Drop the pictures, then extract the listing word for word.

------ DATA SECTION ------

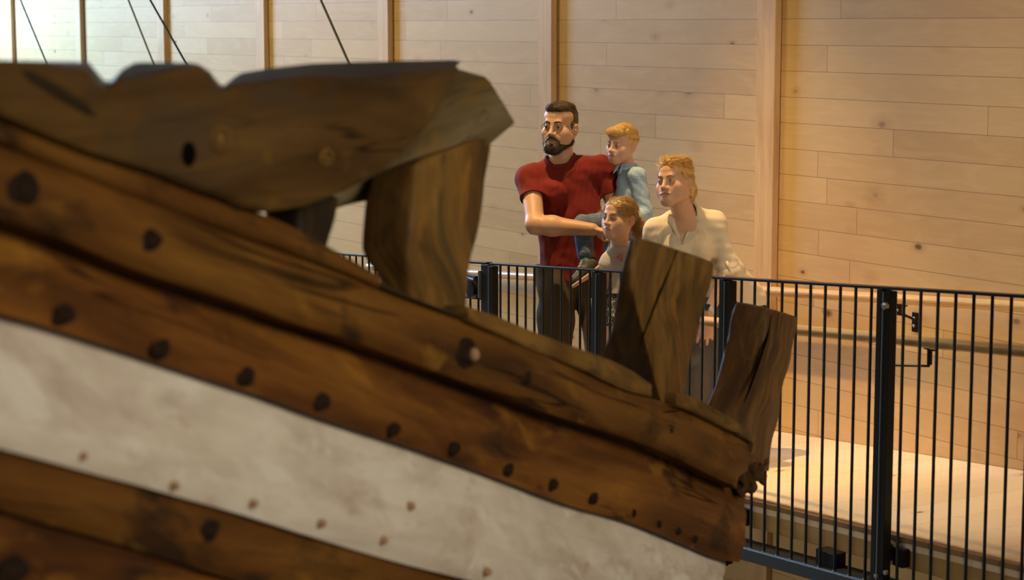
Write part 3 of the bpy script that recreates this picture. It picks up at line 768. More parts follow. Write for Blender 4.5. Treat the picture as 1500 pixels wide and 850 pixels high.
# ------------------------------------------------------------------ figures: smooth bodies grown from joints
def unit(v): v = np.asarray(v, float); return v / (np.linalg.norm(v) + 1e-12)
PS = 1.0                                              # size of the figure being built
class Body:
    """a smooth union of tapered limbs and rounded masses, meshed as one continuous surface"""
    def __init__(s): s.p = []
    def cap(s, a, b, ra, rb=None, k=.02, flat=None, op='add'):
        rb = ra if rb is None else rb; ra, rb = ra * PS, rb * PS
        s.p.append(('cap', np.asarray(a, float), np.asarray(b, float), ra, rb, k, flat, op)); return s
    def chain(s, pts, rs, k=.02, flat=None, op='add'):
        for i in range(len(pts) - 1): s.cap(pts[i], pts[i + 1], rs[i], rs[i + 1], k, flat, op)
        return s
    def ell(s, c, r, R=None, k=.02, op='add'):
        s.p.append(('ell', np.asarray(c, float), np.asarray(r, float) * PS, np.eye(3) if R is None else np.asarray(R, float), 0, k, None, op)); return s
    def cut(s, c, n, k=.004):
        """keep only the side the normal points away from"""
        s.p.append(('pln', np.asarray(c, float), unit(n), 0, 0, k, None, 'int')); return s
    def warp(s, fn): s.p.append(('wrp', fn, 0, 0, 0, 0, None, 'wrp')); return s
    @staticmethod
    def dist(p, X):
        if p[0] == 'cap':
            _, a, b, ra, rb, k, flat, op = p
            ab = b - a; L2 = ab @ ab + 1e-12
            if flat is None:
                q = X - a; t = np.clip(q @ ab / L2, 0, 1); d = q - t[..., None] * ab
                return np.sqrt((d * d).sum(-1)) - (ra + (rb - ra) * t)
            n, f = flat; q = X - a; t = np.clip(q @ ab / L2, 0, 1); d = q - t[..., None] * ab
            dn = d @ n; dd = (d * d).sum(-1) + dn * dn * (1 / (f * f) - 1)
            r = ra + (rb - ra) * t; e = np.sqrt(dd)
            return (e - r) * np.where(e > 1e-9, np.sqrt((d * d).sum(-1)) / np.maximum(e, 1e-9), f)
        if p[0] == 'ell':
            _, c, r, R, _, k, _, op = p
            q = (X - c) @ R; k0 = np.sqrt(((q / r) ** 2).sum(-1)); k1 = np.sqrt(((q / (r * r)) ** 2).sum(-1))
            return np.where(k1 > 1e-9, k0 * (k0 - 1) / np.maximum(k1, 1e-9), -r.min())
        return (X - p[1]) @ p[2]
    @staticmethod
    def comb(F, d, k, op):
        if op == 'add':
            h = np.maximum(k - np.abs(F - d), 0) / max(k, 1e-6); return np.minimum(F, d) - h * h * k * .25
        if op == 'sub': d = -d
        h = np.maximum(k - np.abs(F - d), 0) / max(k, 1e-6); return np.maximum(F, d) + h * h * k * .25
    def bounds(s, p):
        if p[0] == 'cap':
            r = max(p[3], p[4]); return np.minimum(p[1], p[2]) - r, np.maximum(p[1], p[2]) + r
        r = np.abs(p[3]) @ p[2]; return p[1] - r, p[1] + r
    def value(s, X):
        X = np.asarray(X, float); F = np.full(X.shape[:-1], .06)
        for p in s.p:
            if p[0] == 'wrp': F = F + p[1](X); continue
            F = s.comb(F, s.dist(p, X), p[5], p[7])
        return F
    def project(s, P, d, lift=.0):
        """slide a point along the outward direction d until it lies on the surface"""
        P = np.asarray(P, float).copy(); d = unit(d); P0 = P.copy()
        for _ in range(80):
            v = float(s.value(P[None])[0]) - lift
            if abs(v) < 2e-4: break
            P = P - d * v * .8
            if np.linalg.norm(P - P0) > .35: return P0
        return P
    def mesh(s, h=.004, fine=None, hf=.003):
        add = [p for p in s.p if p[7] == 'add']
        lo = np.min([s.bounds(p)[0] for p in add], 0) - .02; hi = np.max([s.bounds(p)[1] for p in add], 0) + .02
        A = []
        for i in range(3):
            if fine is None: A.append(np.arange(lo[i], hi[i] + h, h)); continue
            f0, f1 = max(fine[0][i], lo[i]), min(fine[1][i], hi[i])
            A.append(np.unique(np.concatenate([np.arange(lo[i], f0, h), np.arange(f0, f1, hf), np.arange(f1, hi[i] + h, h)]).round(5)))
            d = np.diff(A[-1]); A[-1] = np.concatenate([[A[-1][0]], A[-1][1:][d > hf * .4]])
        F = np.full([len(q) for q in A], .06, np.float32)
        for p in s.p:
            if p[0] == 'wrp' or p[0] == 'pln': sl = [slice(0, len(q)) for q in A]
            else:
                b0, b1 = s.bounds(p); mg = .065 + p[5]
                if p[7] == 'sub': mg = .01 + p[5]
                sl = [slice(max(0, np.searchsorted(A[i], b0[i] - mg)), np.searchsorted(A[i], b1[i] + mg)) for i in range(3)]
            if any(q.stop <= q.start for q in sl): continue
            if p[0] == 'wrp':
                idx = np.argwhere(np.abs(F) < .02)
                X = np.stack([A[i][idx[:, i]] for i in range(3)], -1)
                F[tuple(idx.T)] += p[1](X).astype(np.float32); continue
            if p[0] == 'pln':
                d = (A[0][:, None, None] - p[1][0]) * p[2][0] + (A[1][None, :, None] - p[1][1]) * p[2][1] + (A[2][None, None, :] - p[1][2]) * p[2][2]
                F = s.comb(F, d.astype(np.float32), p[5], 'int'); continue
            X = np.stack(np.meshgrid(*[A[i][sl[i]] for i in range(3)], indexing='ij'), -1).astype(np.float32)
            sub = F[tuple(sl)]; F[tuple(sl)] = s.comb(sub, s.dist(p, X).astype(np.float32), p[5], p[7])
        return nets(F, A)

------

**IN RESPONSE:**
Write part 3 of the bpy script that recreates this picture. It picks up at line 768. More parts follow. Write for Blender 4.5. Treat the picture as 1500 pixels wide and 850 pixels high.
# ------------------------------------------------------------------ figures: smooth bodies grown from joints
def unit(v): v = np.asarray(v, float); return v / (np.linalg.norm(v) + 1e-12)
PS = 1.0                                              # size of the figure being built
class Body:
    """a smooth union of tapered limbs and rounded masses, meshed as one continuous surface"""
    def __init__(s): s.p = []
    def cap(s, a, b, ra, rb=None, k=.02, flat=None, op='add'):
        rb = ra if rb is None else rb; ra, rb = ra * PS, rb * PS
        s.p.append(('cap', np.asarray(a, float), np.asarray(b, float), ra, rb, k, flat, op)); return s
    def chain(s, pts, rs, k=.02, flat=None, op='add'):
        for i in range(len(pts) - 1): s.cap(pts[i], pts[i + 1], rs[i], rs[i + 1], k, flat, op)
        return s
    def ell(s, c, r, R=None, k=.02, op='add'):
        s.p.append(('ell', np.asarray(c, float), np.asarray(r, float) * PS, np.eye(3) if R is None else np.asarray(R, float), 0, k, None, op)); return s
    def cut(s, c, n, k=.004):
        """keep only the side the normal points away from"""
        s.p.append(('pln', np.asarray(c, float), unit(n), 0, 0, k, None, 'int')); return s
    def warp(s, fn): s.p.append(('wrp', fn, 0, 0, 0, 0, None, 'wrp')); return s
    @staticmethod
    def dist(p, X):
        if p[0] == 'cap':
            _, a, b, ra, rb, k, flat, op = p
            ab = b - a; L2 = ab @ ab + 1e-12
            if flat is None:
                q = X - a; t = np.clip(q @ ab / L2, 0, 1); d = q - t[..., None] * ab
                return np.sqrt((d * d).sum(-1)) - (ra + (rb - ra) * t)
            n, f = flat; q = X - a; t = np.clip(q @ ab / L2, 0, 1); d = q - t[..., None] * ab
            dn = d @ n; dd = (d * d).sum(-1) + dn * dn * (1 / (f * f) - 1)
            r = ra + (rb - ra) * t; e = np.sqrt(dd)
            return (e - r) * np.where(e > 1e-9, np.sqrt((d * d).sum(-1)) / np.maximum(e, 1e-9), f)
        if p[0] == 'ell':
            _, c, r, R, _, k, _, op = p
            q = (X - c) @ R; k0 = np.sqrt(((q / r) ** 2).sum(-1)); k1 = np.sqrt(((q / (r * r)) ** 2).sum(-1))
            return np.where(k1 > 1e-9, k0 * (k0 - 1) / np.maximum(k1, 1e-9), -r.min())
        return (X - p[1]) @ p[2]
    @staticmethod
    def comb(F, d, k, op):
        if op == 'add':
            h = np.maximum(k - np.abs(F - d), 0) / max(k, 1e-6); return np.minimum(F, d) - h * h * k * .25
        if op == 'sub': d = -d
        h = np.maximum(k - np.abs(F - d), 0) / max(k, 1e-6); return np.maximum(F, d) + h * h * k * .25
    def bounds(s, p):
        if p[0] == 'cap':
            r = max(p[3], p[4]); return np.minimum(p[1], p[2]) - r, np.maximum(p[1], p[2]) + r
        r = np.abs(p[3]) @ p[2]; return p[1] - r, p[1] + r
    def value(s, X):
        X = np.asarray(X, float); F = np.full(X.shape[:-1], .06)
        for p in s.p:
            if p[0] == 'wrp': F = F + p[1](X); continue
            F = s.comb(F, s.dist(p, X), p[5], p[7])
        return F
    def project(s, P, d, lift=.0):
        """slide a point along the outward direction d until it lies on the surface"""
        P = np.asarray(P, float).copy(); d = unit(d); P0 = P.copy()
        for _ in range(80):
            v = float(s.value(P[None])[0]) - lift
            if abs(v) < 2e-4: break
            P = P - d * v * .8
            if np.linalg.norm(P - P0) > .35: return P0
        return P
    def mesh(s, h=.004, fine=None, hf=.003):
        add = [p for p in s.p if p[7] == 'add']
        lo = np.min([s.bounds(p)[0] for p in add], 0) - .02; hi = np.max([s.bounds(p)[1] for p in add], 0) + .02
        A = []
        for i in range(3):
            if fine is None: A.append(np.arange(lo[i], hi[i] + h, h)); continue
            f0, f1 = max(fine[0][i], lo[i]), min(fine[1][i], hi[i])
            A.append(np.unique(np.concatenate([np.arange(lo[i], f0, h), np.arange(f0, f1, hf), np.arange(f1, hi[i] + h, h)]).round(5)))
            d = np.diff(A[-1]); A[-1] = np.concatenate([[A[-1][0]], A[-1][1:][d > hf * .4]])
        F = np.full([len(q) for q in A], .06, np.float32)
        for p in s.p:
            if p[0] == 'wrp' or p[0] == 'pln': sl = [slice(0, len(q)) for q in A]
            else:
                b0, b1 = s.bounds(p); mg = .065 + p[5]
                if p[7] == 'sub': mg = .01 + p[5]
                sl = [slice(max(0, np.searchsorted(A[i], b0[i] - mg)), np.searchsorted(A[i], b1[i] + mg)) for i in range(3)]
            if any(q.stop <= q.start for q in sl): continue
            if p[0] == 'wrp':
                idx = np.argwhere(np.abs(F) < .02)
                X = np.stack([A[i][idx[:, i]] for i in range(3)], -1)
                F[tuple(idx.T)] += p[1](X).astype(np.float32); continue
            if p[0] == 'pln':
                d = (A[0][:, None, None] - p[1][0]) * p[2][0] + (A[1][None, :, None] - p[1][1]) * p[2][1] + (A[2][None, None, :] - p[1][2]) * p[2][2]
                F = s.comb(F, d.astype(np.float32), p[5], 'int'); continue
            X = np.stack(np.meshgrid(*[A[i][sl[i]] for i in range(3)], indexing='ij'), -1).astype(np.float32)
            sub = F[tuple(sl)]; F[tuple(sl)] = s.comb(sub, s.dist(p, X).astype(np.float32), p[5], p[7])
        return nets(F, A)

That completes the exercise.